One of the most important discoveries was one in the Big Find, where free gold was encountered in the bottom of the 20-foot shaft. Next to the discovery of the free gold in importance was the widening of the vein from 7-1/2 inches to more than 3-1/2 feet.

According to Wikipedia, tellurium is a “silver-white metalloid, which looks similar to tin.” This was around the same time that mining activity was picking up in Sunflower, leading to the discovery of the Sunflower Mine in 1911 by E.H. Bowman.

According to Ironminers.com, Bowman had gone looking for gold, but discovered cinnabar and malachite instead. This mine would produce an estimated 3,973 flasks of mercury between 1913 and 1965. Other noteworthy past mines in this general area include the Pine Mountain and Ord mines.

The production of mercury mines in the area tended to vary, with production increasing at times when the mercury price was high. One of those times was the 1940s, as conflict escalated around the world, boosting demand for mercury as this clip from an article in the April 6, 1941 Arizona Republic shows.

“Defense Needs Boost Mining Of Quicksilver

“MESA, Apr. 5 - One of the busiest mining areas in the state is that which is generally known as the Sunflower district, embracing a belt across the Mazatzal mountains along the line between Gila and Maricopa counties, according to Newton Wolcott, field engineer for the Arizona Department of Mineral Resources. During the past year, activity has been steadily increasing, particularly in the cinnabar properties, and several of these are now producing at the peak of their capacity.

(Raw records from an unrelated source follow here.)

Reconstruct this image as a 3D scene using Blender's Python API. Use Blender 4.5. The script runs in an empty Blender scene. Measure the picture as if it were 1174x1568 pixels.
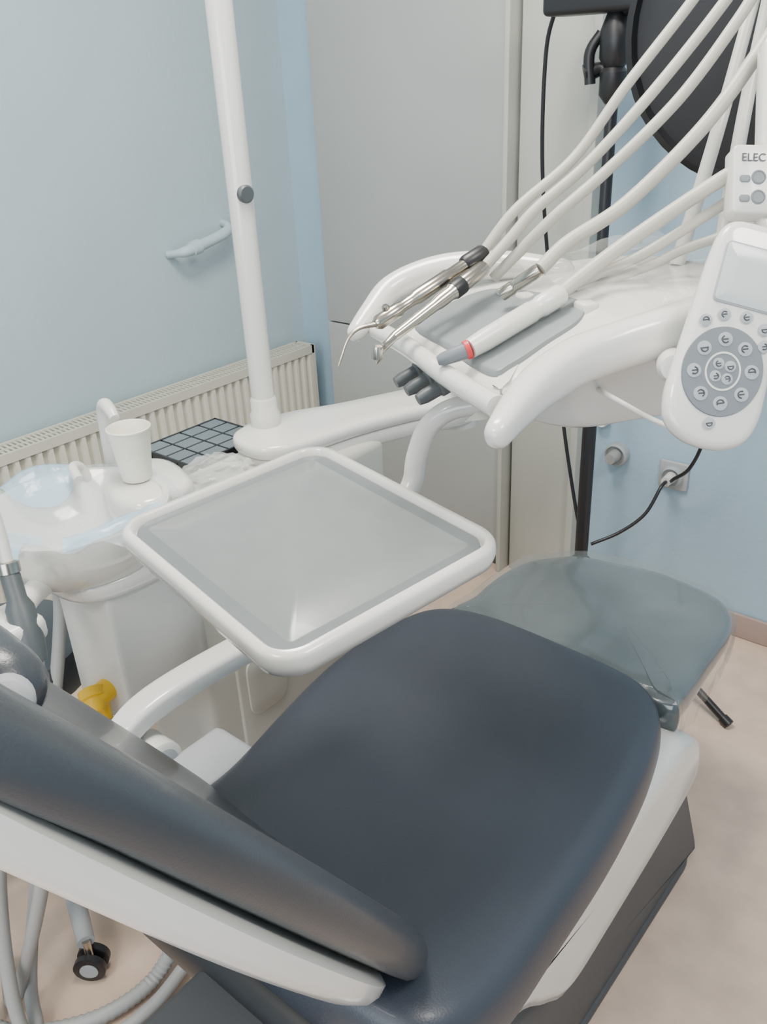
import bpy, bmesh, math, random
from mathutils import Vector, Matrix, noise
random.seed(4)
D2R=math.radians
# ------------------------------------------------------------------ materials
def mat(name,col,rough=.5,metal=0,coat=0,bump=0,bscale=60,var=0,vscale=8,alpha=1,trans=0,emit=0,spec=.5):
    m=bpy.data.materials.new(name); m.use_nodes=True
    nt=m.node_tree; b=nt.nodes['Principled BSDF']
    c=tuple(col)+(1,)
    b.inputs['Base Color'].default_value=c
    b.inputs['Roughness'].default_value=rough
    b.inputs['Metallic'].default_value=metal
    b.inputs['Coat Weight'].default_value=coat
    b.inputs['Specular IOR Level'].default_value=spec
    b.inputs['Alpha'].default_value=alpha
    b.inputs['Transmission Weight'].default_value=trans
    if emit:
        b.inputs['Emission Color'].default_value=c; b.inputs['Emission Strength'].default_value=emit
    tc=nt.nodes.new('ShaderNodeTexCoord')
    if var:
        n=nt.nodes.new('ShaderNodeTexNoise'); n.inputs['Scale'].default_value=vscale; n.inputs['Detail'].default_value=6
        nt.links.new(tc.outputs['Object'],n.inputs['Vector'])
        r=nt.nodes.new('ShaderNodeValToRGB')
        r.color_ramp.elements[0].position=.3; r.color_ramp.elements[1].position=.7
        r.color_ramp.elements[0].color=tuple(max(0,x*(1-var)) for x in col)+(1,)
        r.color_ramp.elements[1].color=tuple(min(1,x*(1+var)) for x in col)+(1,)
        nt.links.new(n.outputs['Fac'],r.inputs['Fac']); nt.links.new(r.outputs['Color'],b.inputs['Base Color'])
    if bump:
        n=nt.nodes.new('ShaderNodeTexNoise'); n.inputs['Scale'].default_value=bscale; n.inputs['Detail'].default_value=4
        nt.links.new(tc.outputs['Object'],n.inputs['Vector'])
        bp=nt.nodes.new('ShaderNodeBump'); bp.inputs['Strength'].default_value=bump; bp.inputs['Distance'].default_value=.01
        nt.links.new(n.outputs['Fac'],bp.inputs['Height']); nt.links.new(bp.outputs['Normal'],b.inputs['Normal'])
    return m
M_wall=mat('wall_paint_blue',(.43,.535,.575),.45,bump=.12,bscale=70,var=.02,vscale=3)
M_wallb=mat('wall_paint_skyblue',(.35,.49,.60),.6,bump=.1,bscale=70,var=.02)
M_ceil=mat('ceiling_paint',(.8,.8,.78),.8,var=.02)
M_floor=mat('vinyl_floor_beige',(.60,.45,.355),.45,bump=.03,bscale=30,var=.11,vscale=13)
M_skirt=mat('skirting_vinyl',(.35,.26,.23),.5,var=.05)
M_cab=mat('cabinet_grey',(.37,.39,.385),.5,var=.02,vscale=4)
M_cab2=mat('cabinet_cream',(.45,.46,.42),.5,var=.02,vscale=4)
M_dark=mat('gap_dark',(.08,.08,.08),.7,var=.05)
M_white=mat('enamel_white',(.70,.685,.65),.20,coat=.5,var=.01,vscale=5)
M_white2=mat('plastic_white',(.65,.64,.60),.32,coat=.15,var=.01,vscale=5)
M_cream=mat('unit_panel_cream',(.50,.49,.44),.4,var=.015,vscale=5)
M_rad=mat('radiator_enamel',(.56,.55,.47),.4,var=.02)
M_grey=mat('silicone_grey',(.20,.225,.23),.45,var=.03,bump=.02,bscale=200)
M_grey2=mat('tray_mat_grey',(.20,.22,.218),.28,var=.03,vscale=30,coat=.1)
M_grey3=mat('tray_mat_border',(.15,.17,.175),.33,var=.03,vscale=30,coat=.15)
M_navy=mat('upholstery_navy',(.036,.043,.058),.40,bump=.10,bscale=420,var=.08,vscale=5,coat=.06)
M_navy2=mat('upholstery_backrest',(.040,.045,.053),.33,bump=.08,bscale=420,var=.08,vscale=5,coat=.12)
M_cover=mat('plastic_covered_pad',(.068,.086,.094),.18,coat=.7,bump=.35,bscale=9,var=.22,vscale=7)
M_base=mat('base_dark_grey',(.06,.063,.068),.55,var=.05)
M_black=mat('black_plastic',(.012,.012,.014),.4,var=.1)
M_steel=mat('brushed_steel',(.48,.44,.38),.22,metal=1,var=.06,vscale=60)
M_hose=mat('hose_silicone',(.44,.42,.365),.42,var=.03)
M_hoseg=mat('hose_grey',(.34,.34,.33),.5,var=.04)
M_yel=mat('valve_yellow',(.85,.50,.01),.4,var=.05)
M_red=mat('ring_red',(.6,.03,.04),.4,var=.05)
M_paper=mat('cup_paper',(.80,.775,.68),.7,var=.02)
M_film=mat('plastic_film_clear_blue',(.72,.84,.92),.12,alpha=.22,bump=.4,bscale=18,var=.05)
M_film2=mat('plastic_film_blue',(.42,.68,.90),.15,alpha=.42,bump=.4,bscale=18,var=.05)
M_clear=mat('plastic_film_clear',(.85,.85,.81),.08,alpha=.16,bump=.6,bscale=25,var=.02)
M_screen=mat('lcd_screen',(.52,.56,.56),.2,var=.02)
M_key=mat('keypad_grey',(.15,.17,.19),.45,var=.03)
M_keyb=mat('keypad_button',(.34,.36,.38),.45,var=.03)
M_knob=mat('knob_grey',(.07,.08,.085),.45,var=.03)
M_lid=mat('organiser_lid',(.12,.14,.155),.2,coat=.3,var=.05)
M_sock=mat('socket_grey',(.36,.38,.39),.5,var=.03)
M_ink=mat('print_ink',(.05,.055,.065),.6,var=.05)
M_label=mat('yellow_label',(.70,.67,.48),.5,var=.03)
M_porc=mat('porcelain_white',(.68,.67,.62),.15,coat=.6,var=.01)
M_lamp=mat('lamp_diffuser',(1,.97,.9),.5,emit=3,var=.01)
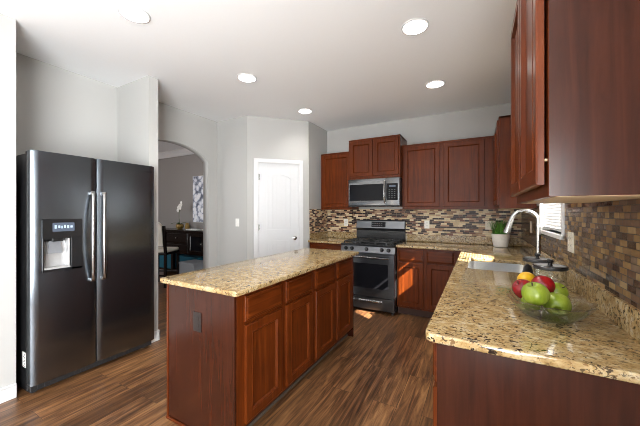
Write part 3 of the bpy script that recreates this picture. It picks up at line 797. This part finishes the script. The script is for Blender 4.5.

“At the property of the Ord Mercury mines on Slate creek about 30 men are employed in the plant and underground workings, two shifts being worked in the mine, while the plant is operating continuously. Ore is being mined both from the Ord group and from the Rattlesnake mine, where recent development work has definitely proven that the ore shoots increase both in value and size with additional depth.

“Satisfactory recovery of quicksilver is being obtained from the furnace, and the entire operation at this property appears to be eminently successful, Mr. Wolcott said. L.E. Foster is general manager and J.D. Hill is superintendent in charge of operations.

“Another steady producer of quicksilver is the Pine Mountain cinnabar property. This property was taken over last year by Henry Stromsen of San Pedro, Calif., from the original owners, William and Guy Boardman, Grady Harrison, and William Reynolds of Payson. The new owner has built a road in to the mine, installed a modern rotary furnace, and for the past several months has been producing and shipping quicksilver.

It’s important to recognize that this was a strong mercury producing area. According to a 1965 circular on United States Mercury Potential, mercury production in this part of Arizona, accounted for 96 percent of the Arizona total.

The Sunflower mine had old processing equipment that was still standing. Over three stories high in some parts, this made it a popular exploration site for hikers and jeep riders. Whether or not the plant survived the fire is unknown at this point. There were also some remnants of other mines in the area, some of which already had suffered damage during the 2004 Willow Fire.